| WRITTEN REQUEST |
What is the count of lines in the listing below that hold the string "from"? Reply with that number alone.

-- START GIVEN INFORMATION --

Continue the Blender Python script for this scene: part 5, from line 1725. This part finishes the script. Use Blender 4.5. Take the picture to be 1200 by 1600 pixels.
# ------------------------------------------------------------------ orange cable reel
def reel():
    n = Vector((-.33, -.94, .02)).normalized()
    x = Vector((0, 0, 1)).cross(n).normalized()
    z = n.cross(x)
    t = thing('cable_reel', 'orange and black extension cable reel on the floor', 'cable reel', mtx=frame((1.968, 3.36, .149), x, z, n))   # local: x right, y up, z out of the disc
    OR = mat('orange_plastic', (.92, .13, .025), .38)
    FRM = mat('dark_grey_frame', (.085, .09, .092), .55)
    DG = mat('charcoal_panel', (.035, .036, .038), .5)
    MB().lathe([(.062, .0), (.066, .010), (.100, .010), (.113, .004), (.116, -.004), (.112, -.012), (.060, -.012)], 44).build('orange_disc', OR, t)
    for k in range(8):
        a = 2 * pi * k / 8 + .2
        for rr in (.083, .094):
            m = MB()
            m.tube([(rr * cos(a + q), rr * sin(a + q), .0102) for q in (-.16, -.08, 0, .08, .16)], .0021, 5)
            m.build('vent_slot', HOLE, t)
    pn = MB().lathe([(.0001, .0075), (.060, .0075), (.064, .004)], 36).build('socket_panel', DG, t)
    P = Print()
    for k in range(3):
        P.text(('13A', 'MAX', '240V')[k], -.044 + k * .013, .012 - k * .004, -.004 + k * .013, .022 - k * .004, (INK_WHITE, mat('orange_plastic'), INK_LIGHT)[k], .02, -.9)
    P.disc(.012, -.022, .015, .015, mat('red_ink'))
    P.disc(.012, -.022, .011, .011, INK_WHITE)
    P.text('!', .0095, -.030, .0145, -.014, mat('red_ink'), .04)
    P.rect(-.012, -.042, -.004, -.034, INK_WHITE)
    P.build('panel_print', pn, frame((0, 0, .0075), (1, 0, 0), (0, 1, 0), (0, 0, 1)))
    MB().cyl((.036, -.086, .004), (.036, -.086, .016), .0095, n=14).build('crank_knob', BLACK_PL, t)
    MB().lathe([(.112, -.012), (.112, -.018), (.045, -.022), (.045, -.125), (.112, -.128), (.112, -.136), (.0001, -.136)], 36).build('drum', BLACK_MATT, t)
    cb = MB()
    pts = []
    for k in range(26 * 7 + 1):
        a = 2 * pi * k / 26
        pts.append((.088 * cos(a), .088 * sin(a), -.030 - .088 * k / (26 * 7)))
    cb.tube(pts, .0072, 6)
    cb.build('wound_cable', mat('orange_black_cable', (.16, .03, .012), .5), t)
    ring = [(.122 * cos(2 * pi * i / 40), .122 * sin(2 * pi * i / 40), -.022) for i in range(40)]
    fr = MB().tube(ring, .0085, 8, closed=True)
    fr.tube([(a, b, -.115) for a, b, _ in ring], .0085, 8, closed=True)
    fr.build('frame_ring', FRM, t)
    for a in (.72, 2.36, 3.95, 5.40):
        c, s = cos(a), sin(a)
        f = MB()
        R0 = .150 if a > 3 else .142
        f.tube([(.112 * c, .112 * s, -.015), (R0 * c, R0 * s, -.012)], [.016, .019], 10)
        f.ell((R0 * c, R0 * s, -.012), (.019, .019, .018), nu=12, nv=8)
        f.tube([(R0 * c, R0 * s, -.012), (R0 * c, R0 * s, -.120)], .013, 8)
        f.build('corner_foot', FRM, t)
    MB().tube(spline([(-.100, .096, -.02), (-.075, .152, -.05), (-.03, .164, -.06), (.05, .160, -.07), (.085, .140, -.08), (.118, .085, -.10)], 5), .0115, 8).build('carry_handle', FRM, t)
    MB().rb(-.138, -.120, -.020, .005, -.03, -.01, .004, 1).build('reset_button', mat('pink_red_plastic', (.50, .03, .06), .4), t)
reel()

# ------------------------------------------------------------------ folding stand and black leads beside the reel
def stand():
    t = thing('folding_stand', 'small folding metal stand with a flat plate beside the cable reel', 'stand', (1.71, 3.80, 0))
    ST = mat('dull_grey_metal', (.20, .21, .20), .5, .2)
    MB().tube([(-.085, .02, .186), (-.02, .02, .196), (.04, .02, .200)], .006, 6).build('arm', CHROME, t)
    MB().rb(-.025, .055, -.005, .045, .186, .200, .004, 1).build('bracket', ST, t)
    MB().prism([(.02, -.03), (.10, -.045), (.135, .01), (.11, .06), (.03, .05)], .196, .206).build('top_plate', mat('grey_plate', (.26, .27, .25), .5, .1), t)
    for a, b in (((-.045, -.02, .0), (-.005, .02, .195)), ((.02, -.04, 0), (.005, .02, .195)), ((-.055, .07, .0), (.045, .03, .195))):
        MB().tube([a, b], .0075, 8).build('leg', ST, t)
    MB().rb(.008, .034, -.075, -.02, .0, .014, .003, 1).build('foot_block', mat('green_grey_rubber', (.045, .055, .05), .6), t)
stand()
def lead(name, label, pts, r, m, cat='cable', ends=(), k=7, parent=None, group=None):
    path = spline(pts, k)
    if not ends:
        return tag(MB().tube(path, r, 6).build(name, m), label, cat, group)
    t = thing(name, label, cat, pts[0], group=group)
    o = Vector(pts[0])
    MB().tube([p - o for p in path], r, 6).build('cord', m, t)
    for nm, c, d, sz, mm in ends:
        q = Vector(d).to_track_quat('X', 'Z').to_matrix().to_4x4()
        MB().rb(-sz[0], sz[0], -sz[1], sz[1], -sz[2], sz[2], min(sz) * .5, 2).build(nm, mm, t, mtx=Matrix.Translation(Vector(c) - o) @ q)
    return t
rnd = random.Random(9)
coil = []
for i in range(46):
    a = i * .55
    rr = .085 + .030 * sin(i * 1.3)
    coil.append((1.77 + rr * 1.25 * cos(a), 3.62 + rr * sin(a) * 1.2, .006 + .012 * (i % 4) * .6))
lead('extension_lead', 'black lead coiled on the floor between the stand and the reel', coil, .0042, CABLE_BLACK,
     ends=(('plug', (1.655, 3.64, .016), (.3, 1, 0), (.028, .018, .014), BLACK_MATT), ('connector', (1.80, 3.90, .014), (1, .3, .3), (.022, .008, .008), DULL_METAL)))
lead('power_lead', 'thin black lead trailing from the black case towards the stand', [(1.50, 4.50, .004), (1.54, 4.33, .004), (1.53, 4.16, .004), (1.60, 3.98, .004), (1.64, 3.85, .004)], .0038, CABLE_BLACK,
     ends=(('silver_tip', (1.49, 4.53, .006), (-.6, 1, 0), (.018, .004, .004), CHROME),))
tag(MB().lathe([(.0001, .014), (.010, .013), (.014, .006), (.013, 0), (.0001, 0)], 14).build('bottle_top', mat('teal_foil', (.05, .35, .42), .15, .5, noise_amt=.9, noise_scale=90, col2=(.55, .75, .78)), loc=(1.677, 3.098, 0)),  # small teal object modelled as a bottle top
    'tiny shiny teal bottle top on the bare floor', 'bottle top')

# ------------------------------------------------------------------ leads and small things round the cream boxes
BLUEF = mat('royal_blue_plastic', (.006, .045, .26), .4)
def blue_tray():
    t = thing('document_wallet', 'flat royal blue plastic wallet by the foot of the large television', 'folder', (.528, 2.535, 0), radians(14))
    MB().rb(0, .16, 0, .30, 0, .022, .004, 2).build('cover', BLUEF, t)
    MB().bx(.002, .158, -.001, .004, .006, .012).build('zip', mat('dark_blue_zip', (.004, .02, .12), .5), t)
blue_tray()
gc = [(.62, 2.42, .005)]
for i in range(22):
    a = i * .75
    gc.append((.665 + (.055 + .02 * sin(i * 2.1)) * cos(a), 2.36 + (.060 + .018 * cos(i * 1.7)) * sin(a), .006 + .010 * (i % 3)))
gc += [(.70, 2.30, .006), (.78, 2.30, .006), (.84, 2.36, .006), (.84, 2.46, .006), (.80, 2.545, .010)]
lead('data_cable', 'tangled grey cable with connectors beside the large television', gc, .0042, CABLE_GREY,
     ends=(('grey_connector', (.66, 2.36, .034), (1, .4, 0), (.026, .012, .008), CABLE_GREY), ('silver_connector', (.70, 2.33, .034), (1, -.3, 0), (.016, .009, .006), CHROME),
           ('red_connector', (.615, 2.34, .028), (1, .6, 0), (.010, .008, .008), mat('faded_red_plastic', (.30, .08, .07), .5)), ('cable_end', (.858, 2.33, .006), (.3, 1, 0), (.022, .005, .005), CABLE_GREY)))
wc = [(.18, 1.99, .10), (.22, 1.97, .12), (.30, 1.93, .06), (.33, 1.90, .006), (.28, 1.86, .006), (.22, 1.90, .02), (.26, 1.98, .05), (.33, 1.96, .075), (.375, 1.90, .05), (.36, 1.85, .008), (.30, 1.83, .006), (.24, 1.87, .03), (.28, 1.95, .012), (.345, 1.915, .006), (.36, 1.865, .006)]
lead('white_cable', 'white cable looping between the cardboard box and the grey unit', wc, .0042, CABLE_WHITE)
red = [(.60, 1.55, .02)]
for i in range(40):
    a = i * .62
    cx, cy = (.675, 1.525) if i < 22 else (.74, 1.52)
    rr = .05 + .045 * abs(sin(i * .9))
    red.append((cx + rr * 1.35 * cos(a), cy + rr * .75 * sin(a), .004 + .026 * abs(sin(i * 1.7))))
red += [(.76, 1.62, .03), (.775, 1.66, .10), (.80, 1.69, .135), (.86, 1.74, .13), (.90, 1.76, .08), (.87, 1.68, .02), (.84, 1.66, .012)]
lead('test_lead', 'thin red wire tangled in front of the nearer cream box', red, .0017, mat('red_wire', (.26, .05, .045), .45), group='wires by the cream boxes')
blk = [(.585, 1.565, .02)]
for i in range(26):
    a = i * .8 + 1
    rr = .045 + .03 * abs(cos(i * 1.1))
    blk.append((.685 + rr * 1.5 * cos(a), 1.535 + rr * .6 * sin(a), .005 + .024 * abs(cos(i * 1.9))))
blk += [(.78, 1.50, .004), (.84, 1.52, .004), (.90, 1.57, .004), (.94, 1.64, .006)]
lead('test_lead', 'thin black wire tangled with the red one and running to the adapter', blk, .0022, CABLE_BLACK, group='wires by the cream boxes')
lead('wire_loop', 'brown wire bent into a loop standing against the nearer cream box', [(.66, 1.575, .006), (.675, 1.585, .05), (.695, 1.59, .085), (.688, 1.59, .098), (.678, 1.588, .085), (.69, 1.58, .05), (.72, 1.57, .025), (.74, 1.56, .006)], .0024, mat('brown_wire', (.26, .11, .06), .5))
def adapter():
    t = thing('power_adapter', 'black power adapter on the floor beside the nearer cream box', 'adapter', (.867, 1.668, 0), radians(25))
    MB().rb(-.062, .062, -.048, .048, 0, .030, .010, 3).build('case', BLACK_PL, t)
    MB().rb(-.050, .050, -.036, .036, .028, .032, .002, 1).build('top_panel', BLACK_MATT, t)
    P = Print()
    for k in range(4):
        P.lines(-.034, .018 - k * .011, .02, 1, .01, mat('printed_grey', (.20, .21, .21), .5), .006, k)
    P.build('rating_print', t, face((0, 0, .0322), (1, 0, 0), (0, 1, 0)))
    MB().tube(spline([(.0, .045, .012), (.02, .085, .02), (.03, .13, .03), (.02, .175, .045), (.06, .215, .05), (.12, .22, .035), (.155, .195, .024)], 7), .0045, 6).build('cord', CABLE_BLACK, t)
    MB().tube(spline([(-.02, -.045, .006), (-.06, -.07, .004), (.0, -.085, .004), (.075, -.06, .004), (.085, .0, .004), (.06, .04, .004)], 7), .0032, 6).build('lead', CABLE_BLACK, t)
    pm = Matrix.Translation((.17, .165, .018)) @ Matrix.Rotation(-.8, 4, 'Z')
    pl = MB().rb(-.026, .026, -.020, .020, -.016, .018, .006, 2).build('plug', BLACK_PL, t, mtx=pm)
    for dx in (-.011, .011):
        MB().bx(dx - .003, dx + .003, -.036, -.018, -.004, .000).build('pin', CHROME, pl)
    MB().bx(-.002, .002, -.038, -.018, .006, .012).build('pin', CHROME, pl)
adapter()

-- END GIVEN INFORMATION --

| SOLUTION FOR THIS TASK |
2